══ Material for this task

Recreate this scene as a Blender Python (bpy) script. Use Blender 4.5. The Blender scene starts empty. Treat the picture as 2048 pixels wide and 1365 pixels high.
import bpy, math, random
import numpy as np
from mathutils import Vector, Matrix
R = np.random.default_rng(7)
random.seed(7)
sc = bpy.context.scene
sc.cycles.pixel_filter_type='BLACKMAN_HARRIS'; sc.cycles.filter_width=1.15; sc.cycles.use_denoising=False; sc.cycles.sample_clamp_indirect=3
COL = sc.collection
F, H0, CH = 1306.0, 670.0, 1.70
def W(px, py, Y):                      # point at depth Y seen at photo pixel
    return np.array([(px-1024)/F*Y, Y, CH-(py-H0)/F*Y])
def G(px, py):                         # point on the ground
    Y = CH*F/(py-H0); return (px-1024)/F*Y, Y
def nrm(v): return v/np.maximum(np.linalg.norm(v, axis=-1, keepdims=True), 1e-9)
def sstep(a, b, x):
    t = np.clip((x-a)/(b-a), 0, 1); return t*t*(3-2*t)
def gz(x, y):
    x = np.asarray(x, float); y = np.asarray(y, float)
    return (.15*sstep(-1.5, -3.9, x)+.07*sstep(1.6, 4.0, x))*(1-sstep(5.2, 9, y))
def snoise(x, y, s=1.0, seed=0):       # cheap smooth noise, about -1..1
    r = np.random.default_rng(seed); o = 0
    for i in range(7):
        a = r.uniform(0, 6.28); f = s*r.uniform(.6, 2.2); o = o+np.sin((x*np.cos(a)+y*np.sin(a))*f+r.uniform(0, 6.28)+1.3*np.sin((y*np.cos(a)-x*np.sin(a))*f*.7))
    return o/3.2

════
══ Material for this task

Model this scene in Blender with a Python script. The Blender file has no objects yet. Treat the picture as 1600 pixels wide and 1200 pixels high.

════

▸ **Instruction**: Repeat exactly the lines running from the one with "Recreate this scene" through the one with "return o/3.2", both included.

▸ **Final answer**:
Recreate this scene as a Blender Python (bpy) script. Use Blender 4.5. The Blender scene starts empty. Treat the picture as 2048 pixels wide and 1365 pixels high.
import bpy, math, random
import numpy as np
from mathutils import Vector, Matrix
R = np.random.default_rng(7)
random.seed(7)
sc = bpy.context.scene
sc.cycles.pixel_filter_type='BLACKMAN_HARRIS'; sc.cycles.filter_width=1.15; sc.cycles.use_denoising=False; sc.cycles.sample_clamp_indirect=3
COL = sc.collection
F, H0, CH = 1306.0, 670.0, 1.70
def W(px, py, Y):                      # point at depth Y seen at photo pixel
    return np.array([(px-1024)/F*Y, Y, CH-(py-H0)/F*Y])
def G(px, py):                         # point on the ground
    Y = CH*F/(py-H0); return (px-1024)/F*Y, Y
def nrm(v): return v/np.maximum(np.linalg.norm(v, axis=-1, keepdims=True), 1e-9)
def sstep(a, b, x):
    t = np.clip((x-a)/(b-a), 0, 1); return t*t*(3-2*t)
def gz(x, y):
    x = np.asarray(x, float); y = np.asarray(y, float)
    return (.15*sstep(-1.5, -3.9, x)+.07*sstep(1.6, 4.0, x))*(1-sstep(5.2, 9, y))
def snoise(x, y, s=1.0, seed=0):       # cheap smooth noise, about -1..1
    r = np.random.default_rng(seed); o = 0
    for i in range(7):
        a = r.uniform(0, 6.28); f = s*r.uniform(.6, 2.2); o = o+np.sin((x*np.cos(a)+y*np.sin(a))*f+r.uniform(0, 6.28)+1.3*np.sin((y*np.cos(a)-x*np.sin(a))*f*.7))
    return o/3.2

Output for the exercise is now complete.